Enqueue email send jobs for each of those data transforms. These jobs must do little to no logic & processing! Keep them dead simple, no DB writes -- all processing should have already been done. Only pass values to an email template and send. This is critical b/c this external effect can't be wrapped in a transaction. Making email send jobs a read-only for your system (it "writes" to email, external to your system) also gives you flexibility -- you can cache, read from replicas, etc.

By doing this, you'll separate the DB load for email processing from email sends, and they are now dealt with separately. Bugs in your email processing won't affect email sends. Email send failures won't affect email processing.

Regarding Row Locking & Deadlocks

There shouldn't be any need to lock rows at all anymore -- the transaction around processing is enough to let the DB engine handle it. There also shouldn't be any deadlocks, since no two jobs are reading and writing the same rows.

Response: Jobs that die in the middle

Say the job is killed just after the transaction completes but before the emails go out.

I've reduced the possibility of that happening as much as possible by processing in a transaction separately from email sending, and making email sending as dead simple as possible. Once the transaction commits, there is no more processing to be done, and the only things left to fail are systems generally outside your control (Redis, Sidekiq, the DB, your hosting service, the internet connection, etc).

Response: Duplicate jobs

Two copies of the same job might get pulled off the queue, both checking some flag before it has been set to "processing"

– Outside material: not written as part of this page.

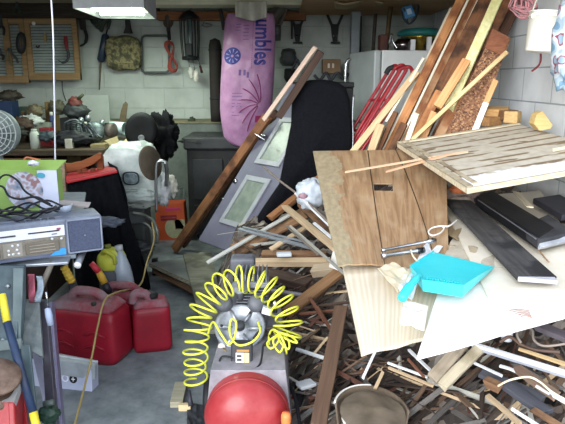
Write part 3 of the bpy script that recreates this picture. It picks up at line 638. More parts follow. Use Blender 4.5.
lum('dark brown plank leaning nearest to the right wall', wood('3E2A20', '543A2C'), 470, 100, 3.72, 517, 0, 3.85, 12, .03)
lum('orange plank fragment leaning low left of the dark plank', o1, 404, 160, 3.65, 440, 92, 3.68, 9, .03)
lum('light tan plank leaning from the paneling up to the kettle side', tn, 350, 156, 3.9, 417, 72, 4.0, 6.5, .03)
lum('pale thin strip leaning just above the light tan plank', cream, 386, 122, 3.95, 424, 58, 4.0, 2.6, .02, name='lath')
lum('short orange board with rounded end leaning across the brown plank', o2, 437, 108, 3.5, 467, 60, 3.58, 8.5, .03)
lum('long thin light lath crossing diagonally over the whole lumber stack', wood('C4A472', 'DCC294'), 412, 140, 3.45, 507, 52, 3.55, 4, .02, name='lath')
lum('short light wood block end standing beside the red tubes', tn, 371, 153, 3.75, 381, 125, 3.78, 8, .05)
lum('narrow dark strip standing beside the short light block', br1, 376, 156, 3.8, 396, 112, 3.85, 5, .03)
lum('pale splintered end leaning at the foot of the planks', pale, 407, 142, 3.5, 417, 113, 3.52, 5, .02)
lum('orange splintered offcut leaning low in front of the dark plank', o2, 418, 152, 3.52, 434, 112, 3.55, 6, .025)
lum('grey brown board foot showing between orange planks', br1, 388, 158, 3.72, 404, 124, 3.75, 7, .03)
lum('reddish plank foot just left of the chipboard', br2, 436, 142, 3.6, 462, 92, 3.66, 9, .025)
t = lum('narrow orange board with white painted lower half right of the chipboard', o2, 486, 103, 3.5, 496, 80, 3.52, 5.5, .02)
tw = stick('painted_half', None, None, mat('E0E4E8', 'F0F2F4', rough=.5), at(474, 133, 3.45), at(486, 103, 3.5), 5.5*3.5/F, .02, nrm=(-.35, -1, .35), rag=.05)
bpy.context.view_layer.update(); mw = tw.matrix_world.copy(); tw.parent = t; tw.matrix_parent_inverse = t.matrix_world.inverted(); tw['label'] = 'white painted half'
ob_, nt, b = newmat('chipboard'); tc = N(nt, 'ShaderNodeTexCoord'); vo = N(nt, 'ShaderNodeTexVoronoi'); vo.inputs['Scale'].default_value = 120; L(nt, tc.outputs['Object'], vo.inputs['Vector'])
sp = N(nt, 'ShaderNodeSeparateColor'); L(nt, vo.outputs['Color'], sp.inputs[0]); r = ramp(nt, sp.outputs[0], [(0, '4A2E20'), (.4, '74503A'), (.8, '8E6648'), (1, 'B08A64')]); L(nt, r.outputs[0], b.inputs['Base Color']); b.inputs['Roughness'].default_value = .85; bumpit(nt, b, vo.outputs['Distance'], .4)
q = [at(444, 136, 3.60), at(474, 136, 3.56), at(511, 38, 3.62), at(494, 29, 3.66)]
tag(MB().slab(*q, .015).build('chipboard', ob_), 'brown chipboard offcut leaning at the right end of the lumber', 'board')
q = [at(494, 29, 3.655), at(511, 38, 3.615), at(504, 56, 3.61), at(486, 48, 3.65)]
tag(MB().slab(*[p+V((-.01, -.006, 0)) for p in q], .006).build('bark_strip', wood('7A4A34', '946044')), 'reddish veneer scrap on the top end of the chipboard', 'veneer')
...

You're using Sidekiq and not writing your own async job system, so you need to consider job system failures out of your scope. What remains are your job performance characteristics and job system configurations. If you're getting duplicate jobs, my guess is your jobs are taking longer to complete than the configured job timeout. Your job is taking so long that Sidekiq thinks it died (since it hasn't reported back success/fail yet), and then spawns another attempt. Speed up or break up the job so it will succeed or fail within the configured timeout, and this will stop happening (99.99% of the time).

Unlike web requests, there's no human on the other side that will decide whether or not to retry in an async job system. This is why your job performance profile needs to be predictable. Once a system gets large enough, I'd expect completely separate job queues and workers based on differences like:

• expected job run time
• expected job CPU/mem/disk usage
• expected job DB or other I/O usage
• job read only? write only? both?
• jobs hitting external services
• jobs users are actively waiting on

Answer 2

This is a super interesting question but I'm afraid it's nearly impossible to give a "one size fits all" kind of answer that is anything but rather generic. What I can try to answer is your question of individual jobs vs. all jobs at once vs. batching.

In my experience, generally the approach of having a scheduling job that then schedules individual jobs tends to work best. So in a full-blown system I have a schedule defined in clockwork where I schedule a scheduling job which then schedules the individual jobs:

# in config/clock.rb
every(1.day, 'user.usage_report', at: '00:00') do
  UserUsageReportSchedulerJob.perform_now
end

# in app/jobs/user_usage_report_scheduler_job.rb
class UserUsageReportSchedulerJob < ApplicationJob
  def perform
    # need_usage_report is a scope to determine the list of users who need a report.
    # This could, of course, also be "all".
    User.need_usage_report.each(&UserUsageReportJob.method(:perform_later))
  end
end

# in app/jobs/user_usage_report_job.rb
class UserUsageReportJob < ApplicationJob
  def perform(user)
    # the actual report generation
  end
end

If you're worried about concurrency here, tweak Sidekiq's concurrency settings and potentially the connection settings of your PostgreSQL server to allow for the desired level of concurrency. I can say that I've had projects where we've had schedulers that scheduled tens of thousands of individual (small) jobs which Sidekiq then happily took in in batches of 10 or 20 on a low priority queue and processed over a couple of hours with no issues whatsoever for Sidekiq itself, the server, the database etc.